If your problem is indeed the EGR valve itself, replacing it shouldn't be too big a problem. Basically, the plenum needs to be removed. I do my work myself and it's what I'd consider an afternoon job. I'm not sure what a professional would charge, but I'd imagine two or maybe three hours, at most, probably less.
The EGR valve itself is slightly tricky cuz the bolts might be rusted in and a little tuff to get out. I remeber rounding a bolt head. Space was tight in there also. Maybe loosen a runner.
I tried a replacement from Autozone but it was a little different and they include a bunch of washers in there. I don't know what theyre supposed to do. Anyways, with no other changes, installed it and coolant temp shot waaaaayyyy up. Took it off and installed an actual AC Delco unit. All was well after that.

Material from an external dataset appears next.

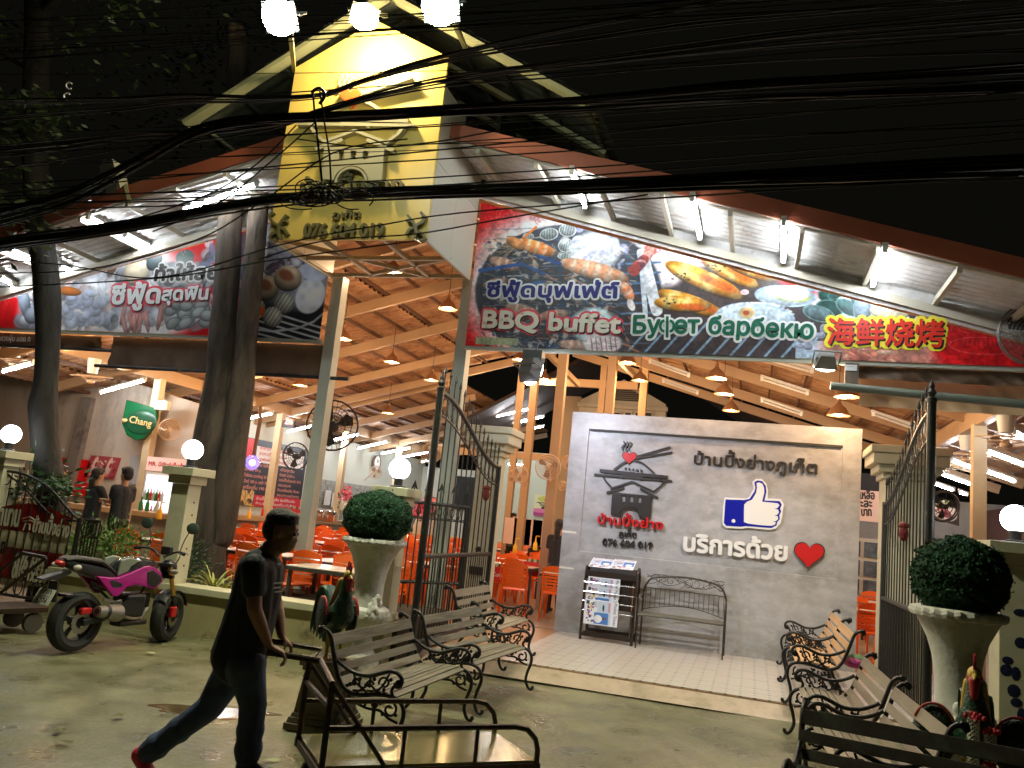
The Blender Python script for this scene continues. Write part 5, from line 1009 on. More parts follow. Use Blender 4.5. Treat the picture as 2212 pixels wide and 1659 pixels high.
def hand(mb,wr,dr,up,s=1,curl=.9,side=1):
    """palm and five curled fingers from wrist wr along dr; up = back-of-hand normal"""
    dr=Vector(dr).normalized(); up=Vector(up); up=(up-dr*up.dot(dr)).normalized(); sd=dr.cross(up)*side; wr=Vector(wr)
    for k in range(4):
        o=(k-1.5)*.019*s; capsule(mb,wr+dr*.015+sd*o*.6,wr+dr*.085*s+sd*o,.014*s,.0125*s,8)
        L=(.040,.046,.043,.034)[k]*s; a=wr+dr*.085*s+sd*o; d1=(dr*math.cos(curl*.7)-up*math.sin(curl*.7)); b=a+d1*L; capsule(mb,a,b,.0095*s,.009*s,7)
        d2=(dr*math.cos(curl*1.7)-up*math.sin(curl*1.7)); c=b+d2*L*.7; capsule(mb,b,c,.009*s,.008*s,7); d3=(dr*math.cos(curl*2.5)-up*math.sin(curl*2.5)); capsule(mb,c,c+d3*L*.5,.008*s,.007*s,7)
    t=wr+dr*.03*s-sd*.03*s; d=(dr*.6-sd*.5-up*.6).normalized(); capsule(mb,t,t+d*.04*s,.012*s,.010*s,7); capsule(mb,t+d*.04*s,t+d*.04*s+(dr*.6-up*.8).normalized()*.03*s,.010*s,.008*s,7)
def head(mb,c,fd,s=1,up=(0,0,1)):
    """c = head centre, fd = facing direction"""
    c=Vector(c); f=Vector(fd).normalized(); u=Vector(up); u=(u-f*u.dot(f)).normalized(); r=f.cross(u)
    def pt(a,b,d): return c+f*a*s+u*b*s+r*d*s
    def el(a,b,d,ra,rb,rd):
        t=MB().sph((0,0,0),1,14,10); M=Matrix(((f.x*ra*s,r.x*rd*s,u.x*rb*s),(f.y*ra*s,r.y*rd*s,u.y*rb*s),(f.z*ra*s,r.z*rd*s,u.z*rb*s))); P=pt(a,b,d); t.v=[tuple(M@Vector(v)+P) for v in t.v]; mb.merge(t)
    el(-.012,.025,0,.098,.095,.076); el(.02,-.045,0,.070,.078,.058); el(.055,-.085,0,.030,.025,.030); el(.078,-.018,0,.016,.028,.012); el(.086,-.034,0,.014,.011,.017)
    el(.082,-.062,0,.014,.007,.024); el(.080,-.074,0,.014,.007,.020); el(.072,.03,0,.018,.012,.05)
    for q in(-1,1): el(-.005,-.01,q*.076,.018,.030,.010); el(.06,-.02,q*.035,.025,.022,.022)
    return pt,el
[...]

Replacing it isnt hard, if you can get under the car. If youve replaced the solenoid/switch, its probably just a clogged up pipe or loss of vacuum somehow. (sometimes, just tightening your gas cap can make it disappear)
But you can ignore it as long as you want, the Code 32 really does nothing to performance. At full throttle, it doesnt feed any gases back into the engine.

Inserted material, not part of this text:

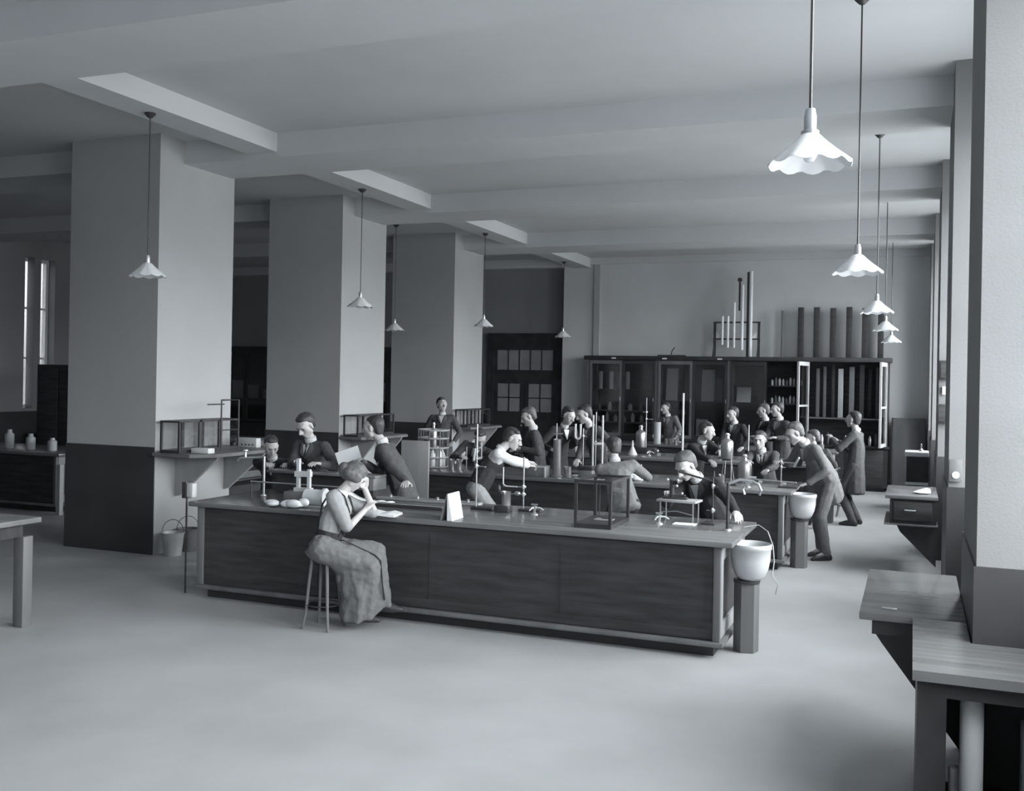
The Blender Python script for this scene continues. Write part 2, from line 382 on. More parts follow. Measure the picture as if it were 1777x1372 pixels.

I get one on really hot days from time to time, usually after driving on the hwy. I ignore it.
The 85 doesnt use the switch the 86 and later cars do,so it wont be on the back of the manifold.(David F. pointed this out to me)
If the egr valve itself is bad,its not a big job to replace it.Id do it for free if you supplied the gaskets and the valve.Im guessing an hour at the most for labor/parts,unless they charge 2 hours.
:)
Not sure if the 85 is the same is my 87 but I had an odd thing happen when I got a 32 after some work was done. I had the air tube between the intake and exhaust manifolds off and I removed the temp sensor from it to get it out of the way. When I installed the sensor, I screwed it in a little bit further than it was previously (cause I could I guess :crazy: ) and I got the code 32. Backed it off to where it was and the 32 went away. It turned very easily. Never know....

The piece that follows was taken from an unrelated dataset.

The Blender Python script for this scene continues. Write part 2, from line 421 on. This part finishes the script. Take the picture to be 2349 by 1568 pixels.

HP, I was getting code 32 also and I discovered I had a disconnected vacuum line at drivers side near the dist. Code went away.. Mayby you'll luck out..... good luck............ :cheers:
Basic theory is that the ECM monitors a temperature switch on the EGR valve on the 85 (not sure on others). When the ECM signals the EGR valve solenoid, it opens the vacuum and activates the EGR. The sensor then monitors the temperature to verify the hot exhaust gases going thru the valve. The ECM samples the sensor to determine if the system is working.
You can get a code 32 from;
1. electrical system not activating the solenoid
2. vacuum failure or leak
3. bad EGR valve
4. bad sensor
5. electrical system not reporting the condition of the sensor
The ECM also monitors the other way for a stuck EGR valve and looks at the sensor output when the EGR is supposed to be closed.
I just had mine out last week. Not a hard job at all. One tip get a really GOOD #40 Torx bit. Cheap ones will break trying to remove the screws. The bolts holding the EGR in are a bit of a pain. I used a short open end wrench. Couldn't get a socket or box end on them because of their position.
:mad More GM engineering excellence :mad
Regarding the aftermarket EGR. The "washers" that came with the replacement are actually calibrated with different sized openings for different engines. You select the one for your car and then use a center punch to peen a little tab over the washer to hold it in place. I did not like it because it had a different configuration on the sensor mount and the vacuum fitting was a different size that would require some "adapting". Just get the GM part.